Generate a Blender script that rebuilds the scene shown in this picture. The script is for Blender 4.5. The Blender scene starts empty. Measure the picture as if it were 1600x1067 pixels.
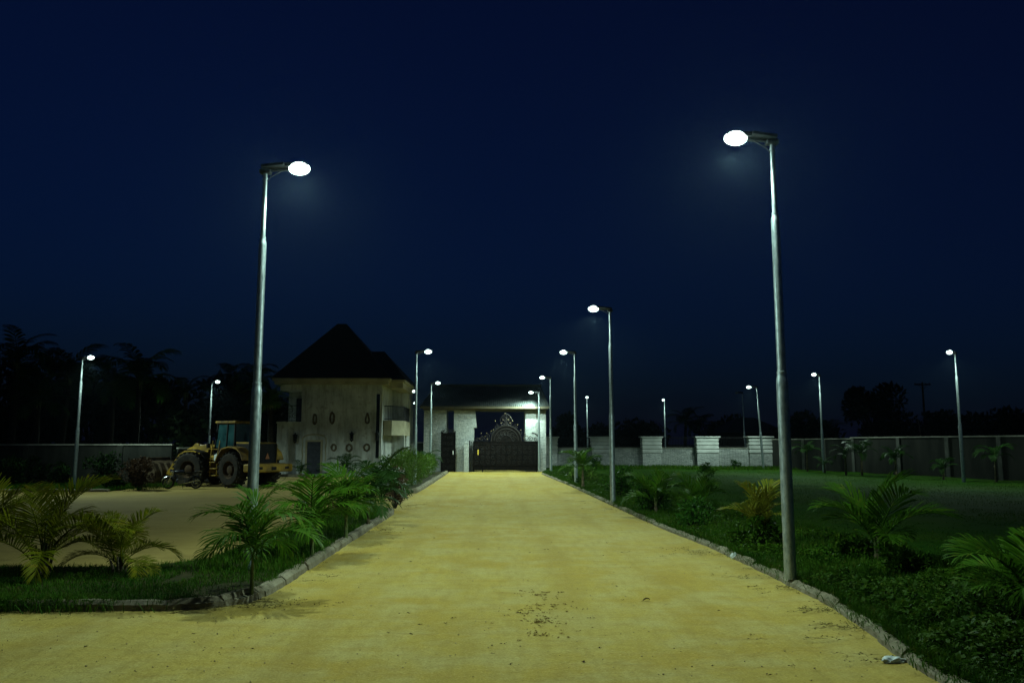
import bpy, math, random
import numpy as np
from mathutils import Vector, Matrix

SC = bpy.context.scene
COL = SC.collection
RNG = np.random.default_rng(7)
random.seed(7)
PI = math.pi
LAMP = 5.0

# ------------------------------------------------------------------ camera
CAM_H = 2.2
F_PX = 1244.4
PITCH = math.radians(7.28)
YAW = math.radians(1.46)
cam_d = bpy.data.cameras.new('camera')
cam = bpy.data.objects.new('camera', cam_d)
COL.objects.link(cam)
cam.location = (0, 0, CAM_H)
cam.rotation_euler = (PI / 2 + PITCH, 0, -YAW)
cam_d.sensor_width = 36
cam_d.lens = 28
cam_d.clip_start = 0.1
cam_d.clip_end = 3000
SC.camera = cam

_f = np.array([math.sin(YAW) * math.cos(PITCH), math.cos(YAW) * math.cos(PITCH), math.sin(PITCH)])
_r = np.array([math.cos(YAW), -math.sin(YAW), 0.0])
_u = np.cross(_r, _f)


def ray(px, py):
    return _f * F_PX + _r * (px - 800) + _u * (533.5 - py)


def at(px, py, Y):
    """point seen at that pixel of the survey photograph, at distance Y down the road"""
    d = ray(px, py)
    k = Y / d[1]
    return np.array([0, 0, CAM_H]) + d * k


def gnd(px, py, z=0.0):
    d = ray(px, py)
    k = (z - CAM_H) / d[2]
    return np.array([0, 0, CAM_H]) + d * k


def X_at(px, Y, py=692):
    return float(at(px, py, Y)[0])


def Z_at(py, Y, px=800):
    return float(at(px, py, Y)[2])


# ------------------------------------------------------------------ tagging
def tag(o, label=None, cat=None, group=None, kind=None):
    if label: o['label'] = label
    if cat: o['category'] = cat
    if group: o['group'] = group
    if kind: o['kind'] = kind
    return o


def empty(name, loc=(0, 0, 0), rz=0.0):
    o = bpy.data.objects.new(name, None)
    o.empty_display_size = 0.2
    o.location = loc
    o.rotation_euler = (0, 0, rz)
    COL.objects.link(o)
    return o


def link(name, me, parent=None, loc=None, rot=None, scale=None):
    o = bpy.data.objects.new(name, me)
    COL.objects.link(o)
    if parent: o.parent = parent
    if loc is not None: o.location = loc
    if rot is not None: o.rotation_euler = rot
    if scale is not None: o.scale = scale
    return o


# ------------------------------------------------------------------ mesh builder
class MB:
    def __init__(s):
        s.v = []
        s.f = []

    def add(s, vs, fs):
        n = len(s.v)
        s.v += [tuple(float(c) for c in p) for p in vs]
        s.f += [tuple(i + n for i in f) for f in fs]
        return s

    def box(s, x0, x1, y0, y1, z0, z1):
        vs = [(x0, y0, z0), (x1, y0, z0), (x1, y1, z0), (x0, y1, z0), (x0, y0, z1), (x1, y0, z1), (x1, y1, z1), (x0, y1, z1)]
        return s.add(vs, [(3, 2, 1, 0), (4, 5, 6, 7), (0, 1, 5, 4), (1, 2, 6, 5), (2, 3, 7, 6), (3, 0, 4, 7)])

    def bbox(s, x0, x1, y0, y1, z0, z1, b=0.02):
        """box with chamfered edges along every axis (via convex octagonal layers)"""
        def ring(z, i):
            return [(x0 + b + i, y0 + i, z), (x1 - b - i, y0 + i, z), (x1 - i, y0 + b + i, z), (x1 - i, y1 - b - i, z),
                    (x1 - b - i, y1 - i, z), (x0 + b + i, y1 - i, z), (x0 + i, y1 - b - i, z), (x0 + i, y0 + b + i, z)]
        vs = ring(z0, b * .7) + ring(z0 + b, 0) + ring(z1 - b, 0) + ring(z1, b * .7)
        fs = [tuple(range(7, -1, -1)), tuple(range(24, 32))]
        for k in range(3):
            for i in range(8):
                j = (i + 1) % 8
                fs.append((k * 8 + i, k * 8 + j, k * 8 + 8 + j, k * 8 + 8 + i))
        return s.add(vs, fs)

    def prism_y(s, poly, y0, y1):
        """polygon in (x,z), extruded along y"""
        n = len(poly)
        a = sum(poly[i][0] * poly[(i + 1) % n][1] - poly[(i + 1) % n][0] * poly[i][1] for i in range(n))
        if a < 0: poly = poly[::-1]
        vs = [(p[0], y0, p[1]) for p in poly] + [(p[0], y1, p[1]) for p in poly]
        fs = [tuple(range(n)), tuple(range(2 * n - 1, n - 1, -1))]
        for i in range(n):
            j = (i + 1) % n
            fs.append((j, i, i + n, j + n))
        return s.add(vs, fs)

    def prism_z(s, poly, z0, z1):
        n = len(poly)
        a = sum(poly[i][0] * poly[(i + 1) % n][1] - poly[(i + 1) % n][0] * poly[i][1] for i in range(n))
        if a < 0: poly = poly[::-1]
        vs = [(p[0], p[1], z0) for p in poly] + [(p[0], p[1], z1) for p in poly]
        fs = [tuple(range(n - 1, -1, -1)), tuple(range(n, 2 * n))]
        for i in range(n):
            j = (i + 1) % n
            fs.append((i, j, j + n, i + n))
        return s.add(vs, fs)

    def tube(s, pts, r, n=8, cap=True):
        """tube along points; r a number or a list"""
        P = [np.array(p, float) for p in pts]
        m = len(P)
        R = [r] * m if not hasattr(r, '__len__') else list(r)
        ref = None
        rings = []
        for i in range(m):
            t = P[min(i + 1, m - 1)] - P[max(i - 1, 0)]
            t = t / (np.linalg.norm(t) + 1e-9)
            if ref is None:
                ref = np.array([0, 0, 1.0]) if abs(t[2]) < .9 else np.array([1.0, 0, 0])
            a = ref - t * np.dot(ref, t)
            a /= np.linalg.norm(a) + 1e-9
            ref = a
            b = np.cross(t, a)
            rings.append([P[i] + R[i] * (a * math.cos(2 * PI * k / n) + b * math.sin(2 * PI * k / n)) for k in range(n)])
        vs = [p for q in rings for p in q]
        fs = []
        for i in range(m - 1):
            for k in range(n):
                l = (k + 1) % n
                fs.append((i * n + k, i * n + l, i * n + n + l, i * n + n + k))
        if cap:
            fs.append(tuple(range(n - 1, -1, -1)))
            fs.append(tuple(range((m - 1) * n, m * n)))
        return s.add(vs, fs)

    def cyl(s, p0, p1, r, n=12):
        return s.tube([p0, p1], r, n)

    def lathe(s, prof, n=24, axis='z', c=(0, 0, 0)):
        """prof: (radius, height) list; closed at poles when radius 0"""
        vs = []
        fs = []
        idx = []
        for (r, h) in prof:
            if r < 1e-6:
                idx.append([len(vs)] * n)
                vs.append((0, 0, h))
            else:
                idx.append(list(range(len(vs), len(vs) + n)))
                vs += [(r * math.cos(2 * PI * k / n), r * math.sin(2 * PI * k / n), h) for k in range(n)]
        for i in range(len(prof) - 1):
            for k in range(n):
                l = (k + 1) % n
                q = [idx[i][k], idx[i][l], idx[i + 1][l], idx[i + 1][k]]
                d = []
                for e in q:
                    if e not in d: d.append(e)
                if len(d) > 2: fs.append(tuple(d))
        if axis == 'y':
            vs = [(x, z, -y) for x, y, z in vs]
        elif axis == 'x':
            vs = [(z, y, -x) for x, y, z in vs]
        vs = [(x + c[0], y + c[1], z + c[2]) for x, y, z in vs]
        return s.add(vs, fs)

    def torus(s, c, R, r, axis='y', n=20, m=6, sx=1.0, sz=1.0):
        pts = []
        for i in range(n + 1):
            a = 2 * PI * i / n
            if axis == 'y':
                pts.append((c[0] + R * sx * math.cos(a), c[1], c[2] + R * sz * math.sin(a)))
            elif axis == 'z':
                pts.append((c[0] + R * math.cos(a), c[1] + R * math.sin(a), c[2]))
        return s.tube(pts, r, m, cap=False)

    def mesh(s, name, mat, smooth=False, angle=40):
        me = bpy.data.meshes.new(name)
        me.from_pydata(s.v, [], s.f)
        me.update()
        if mat: me.materials.append(mat)
        if smooth:
            me.polygons.foreach_set('use_smooth', [True] * len(me.polygons))
            me.set_sharp_from_angle(angle=math.radians(angle))
        return me

    def build(s, name, mat, parent=None, smooth=False, angle=40, loc=None, rot=None, scale=None):
        return link(name, s.mesh(name, mat, smooth, angle), parent, loc, rot, scale)


def tri_mesh(name, verts, faces_flat, counts, mat, smooth=False):
    """fast mesh from numpy arrays"""
    me = bpy.data.meshes.new(name)
    verts = np.asarray(verts, dtype=np.float32)
    faces_flat = np.asarray(faces_flat, dtype=np.int32)
    counts = np.asarray(counts, dtype=np.int32)
    me.vertices.add(len(verts))
    me.vertices.foreach_set('co', verts.ravel())
    me.loops.add(len(faces_flat))
    me.loops.foreach_set('vertex_index', faces_flat)
    me.polygons.add(len(counts))
    starts = np.concatenate([[0], np.cumsum(counts)[:-1]]).astype(np.int32)
    me.polygons.foreach_set('loop_start', starts)
    me.polygons.foreach_set('loop_total', counts)
    me.update(calc_edges=True)
    me.validate()
    if mat: me.materials.append(mat)
    if smooth:
        me.polygons.foreach_set('use_smooth', np.ones(len(counts), dtype=bool))
    return me


# ------------------------------------------------------------------ materials
class NT:
    def __init__(s, name):
        s.m = bpy.data.materials.new(name)
        s.m.use_nodes = True
        s.t = s.m.node_tree
        s.t.nodes.clear()
        s.out = s.t.nodes.new('ShaderNodeOutputMaterial')

    def n(s, typ, **kw):
        nd = s.t.nodes.new(typ)
        for k, v in kw.items():
            if k in nd.inputs.keys():
                nd.inputs[k].default_value = v
            else:
                setattr(nd, k, v)
        return nd

    def l(s, a, b):
        s.t.links.new(a, b)

    def coord(s, which='Object', scale=(1, 1, 1), rot=(0, 0, 0)):
        tc = s.n('ShaderNodeTexCoord')
        mp = s.n('ShaderNodeMapping')
        mp.inputs['Scale'].default_value = scale
        mp.inputs['Rotation'].default_value = rot
        s.l(tc.outputs[which], mp.inputs['Vector'])
        return mp.outputs['Vector']

    def noise(s, vec, scale, detail=4, rough=.55, out='Fac'):
        nd = s.n('ShaderNodeTexNoise')
        nd.inputs['Scale'].default_value = scale
        nd.inputs['Detail'].default_value = detail
        nd.inputs['Roughness'].default_value = rough
        if vec is not None: s.l(vec, nd.inputs['Vector'])
        return nd.outputs[out]

    def ramp(s, fac, stops):
        r = s.n('ShaderNodeValToRGB')
        e = r.color_ramp.elements
        while len(e) < len(stops): e.new(.5)
        for i, (p, c) in enumerate(stops):
            e[i].position = p
            e[i].color = (c[0], c[1], c[2], 1) if hasattr(c, '__len__') else (c, c, c, 1)
        s.l(fac, r.inputs['Fac'])
        return r.outputs['Color']

    def mix(s, fac, a, b, mode='MIX'):
        m = s.n('ShaderNodeMix', data_type='RGBA', blend_type=mode)
        for src, sock in ((fac, m.inputs['Factor']), (a, m.inputs['A']), (b, m.inputs['B'])):
            pass
        fs = m.inputs[0]
        ins = [i for i in m.inputs if i.type == 'RGBA']
        if isinstance(fac, (int, float)): fs.default_value = fac
        else: s.l(fac, fs)
        for src, sock in ((a, ins[0]), (b, ins[1])):
            if hasattr(src, 'links'): s.l(src, sock)
            else: sock.default_value = (src[0], src[1], src[2], 1)
        return [o for o in m.outputs if o.type == 'RGBA'][0]

    def bump(s, h, strength=.3, dist=.02, prev=None):
        b = s.n('ShaderNodeBump')
        b.inputs['Strength'].default_value = strength
        b.inputs['Distance'].default_value = dist
        s.l(h, b.inputs['Height'])
        if prev is not None: s.l(prev, b.inputs['Normal'])
        return b.outputs['Normal']

    def principled(s, color, rough=.8, metal=0.0, normal=None, spec=.5):
        p = s.n('ShaderNodeBsdfPrincipled')
        if hasattr(color, 'links'): s.l(color, p.inputs['Base Color'])
        else: p.inputs['Base Color'].default_value = (*color, 1)
        if hasattr(rough, 'links'): s.l(rough, p.inputs['Roughness'])
        else: p.inputs['Roughness'].default_value = rough
        p.inputs['Metallic'].default_value = metal
        p.inputs['Specular IOR Level'].default_value = spec
        if normal is not None: s.l(normal, p.inputs['Normal'])
        s.l(p.outputs[0], s.out.inputs['Surface'])
        return p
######
Task prompt:
Copy nothing but the lines from the top of the material through the line holding "from mathutils import Vector, Matrix", exactly as written; omit pictures.

Solution to the exercise:
Generate a Blender script that rebuilds the scene shown in this picture. The script is for Blender 4.5. The Blender scene starts empty. Measure the picture as if it were 1600x1067 pixels.
import bpy, math, random
import numpy as np
from mathutils import Vector, Matrix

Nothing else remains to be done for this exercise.